O resumo da situação: houve um golpe, por mais absurdo que pareça. As consequências e reações dirão se foi eficaz ou não. Os olhares se dirigem à sociedade, cuja reação será decisiva, ao empresariado, ao Congresso e às Forças Armadas. Nesta ordem, não ao contrário.
As reações não favorecem os devaneios bolsonaristas. Na primeira hora, depois que se soube do indulto anunciado por Bolsonaro por meio de uma live, muitos indagaram se era pegadinha de Twitter — fake news, como se diz. Com o avançar das horas, quem tem poder de influência nos meios empresariais e financeiros ficou perplexo.
Prisioneiros do laissez-faire
Os cenários estão incertos, mas já puseram as agências de risco em campo para reavaliar a ideia disseminada pelos próprios caciques do centrão de que saberiam moderar um político errático que disfarça a sua mediocridade armando confusões à revelia do interesse público.
Afora financistas de moral dúbia e empresários que aceitam trocar a democracia formal por um simulacro de Estado de direito para não ter a volta do PT, a elite empresarial ainda procura alternativas à eleição binária em que seus líderes não representam setores majoritários da sociedade. De Lula esperavam uma renovação que não houve, por ora, nem dele nem do PT. De Bolsonaro nada esperam. Ele teve tempo e não soube recuperar o atraso econômico, no mundo movido por avanços tecnológicos, que aprofunda a erosão social.
A discussão que importa é a travada pelos novos conservadores nos EUA com uma agenda desenvolvimentista mais próxima dos seus rivais do Partido Democrata que dos barões de Wall Street, baluartes do "fundamentalismo de mercado", como dizem, a la Reagan e Thatcher.
A tal terceira via nunca saiu do traço talvez por ser prisioneira da concepção laissez-faire da economia. Quando João Dória caiu em si, dizendo-se "social liberal", já era tarde. Para todos, aliás.
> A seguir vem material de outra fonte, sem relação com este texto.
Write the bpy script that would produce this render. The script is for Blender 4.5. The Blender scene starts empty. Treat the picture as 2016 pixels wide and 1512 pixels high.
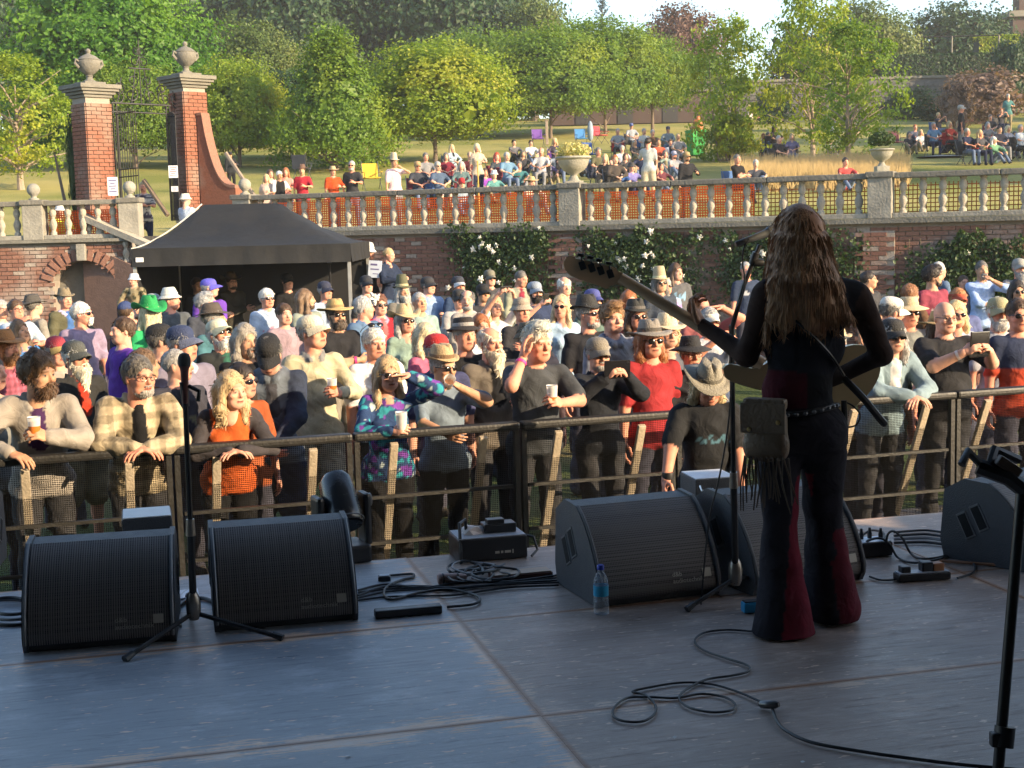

Há tempo para uma ampla coligação reformista em torno de programa inovador, que existe, e alguém novo, embora afiliado a um partido, como exige a legislação eleitoral. Nele caberia até Lula, mas não a extrema-direita, que o tempo cuidará de curar, como curou o nazifascismo na Europa e o stalinismo no Leste Europeu. A ver.